Soon after President Biden confirmed that the United States would be tapping into domestic inventories, December West Texas Intermediate (WTI) crude futures erased their losses and rallied 2.5 percent to nearly $79 a barrel. December RBOB gasoline futures also turned positive during the session, hitting an intraday high of a little more than $2.80.
Strategists note that investors had priced in the multilateral relief measure, confirming why WTI and Brent contracts had slipped as much as 5 percent over the last month.
Economists further purport that this will compound the problems weighing on the energy sector. By releasing oil from the SPR, the Biden administration could artificially lower prices. This would lead to a rise in demand and tightening inventories. Should prices slump, the downward trend would discourage greater crude exploration and output, contributing to deficits in global energy markets.
Moreover, since these strategic reserves need to be replenished, industry observers aver that there will be an uptick in demand at a later period, referring to the policy as a “swap.”
Is Relief Coming to Consumers?
Granholm described the president’s solution as a “bridge” to lower prices, conceding that there is not “going to be some dramatic difference.”“In December, the price will be about $3.19 a gallon and then in January it’s going to go down,” she noted.
For consumers, the White House decision’s effects may not bear fruit until the new year, Granholm prognosticated.
“In December, the price will be about $3.19 a gallon and then in January it’s going to go down,” she noted.
The measure may not even lead to any decline in gasoline prices. Or, if there is a drop, it might not be seen for a while since these types of tactics can take a while to travel through the system, strategists predict.
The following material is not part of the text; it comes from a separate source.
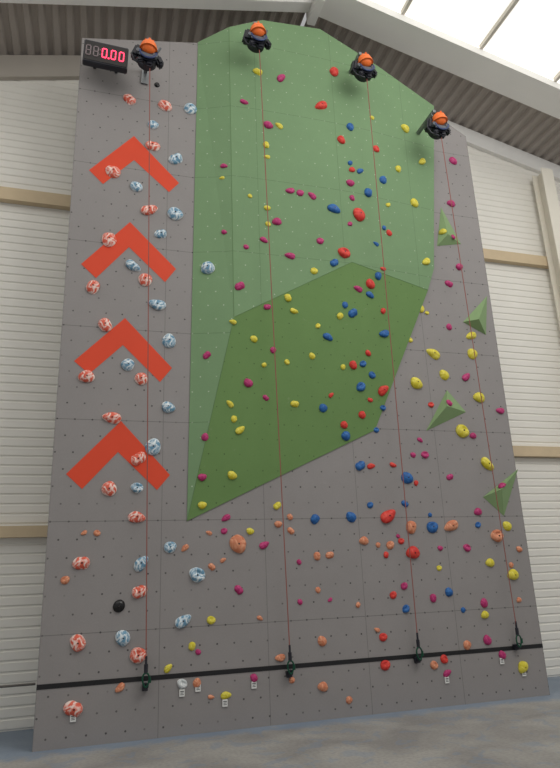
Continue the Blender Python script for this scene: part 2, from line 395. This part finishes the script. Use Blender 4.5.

“For drivers wondering if gasoline prices will get lower as a result of the SPR release in the U.S., the reality is that this may not happen at all, or only with a significant lag time,” stated Bjornar Tonhaugen, Rystad Energy’s Head of Oil Markets.
“Firstly, the stock release, especially by the U.S. and possibly China, will be in crude barrels. For this to impact gasoline supplies, it must result in higher gasoline production from refineries which could only happen with a lag and in a case that margins improve while refiners expect gasoline demand to develop positively in the near term.”
The other factor is that refineries have already purchased their oil supplies for December.
The main issue, Blanch argued, was the “underinvestment problem” that coincides with escalating demand.
The War on OPEC?
The Organization of the Petroleum Exporting Countries and its allies, OPEC+, will be holding the monthly ministerial meeting on Dec. 2. This will be a much-anticipated meeting for global financial markets because officials could agree to slash production levels in retaliation to the latest developments.OPEC+ delegates assert that the administration’s policy prescription is unreasonable and unjustified by current market conditions. This position, some say, could be a clue that it will ditch its plan to suspend production of 400,000 barrels of supply per day.
“OPEC thinks that the U.S. move is unjustified by the current market conditions—which is of course nothing but a bad faith, but the cartel will likely scrap its plans to pump 400,000 barrels of additional daily supply when it meets next Thursday,” said Ipek Ozkardeskaya, a senior analyst at Swiss Quote, in a note.
“Until then, we will probably see the oil traders’ heart pounding between larger strategic supply from the biggest oil consumers, and prospects of lower OPEC supply. Therefore, there is little chance we see oil breaking important price levels. On the downside, the $74 pb level should act like a solid support, while offers should come in play into the $80 psychological level.”
Over the next week, how OPEC responds could be “the million-dollar question,” says Tonhaugen. But Joseph McMonigle, secretary-general of the Riyadh-based International Energy Forum (IEF), believes OPEC+ energy ministers will keep their plans intact unless “external factors” force ministers to reassess the market.
“This planned release will only have a short-term impact on price but long-term ramifications for the global oil market,” Flynn explained. “This move will give more power to OPEC and Russia and will put U.S. producers at a competitive disadvantage. OPEC Plus can hold out longer than global strategic reserves and they know that they will eventually be paid to replace those reserves.”
On the geopolitical front, the situation could further strain relations between Washington and Riyadh, noted Helima Croft, the chief commodities strategist at RBC Capital Markets LLC. The White House has requested the cartel to raise production levels to curb prices in recent months, with the Energy Secretary accusing the group of refusing to support the global economic recovery. After being rebuffed by the organization, many strategists agree that the situation has turned political.
Whatever happens, Warren Patterson, the head of commodities strategy at ING, anticipates that the unfolding events could “leave the potential for further volatility in oil markets.”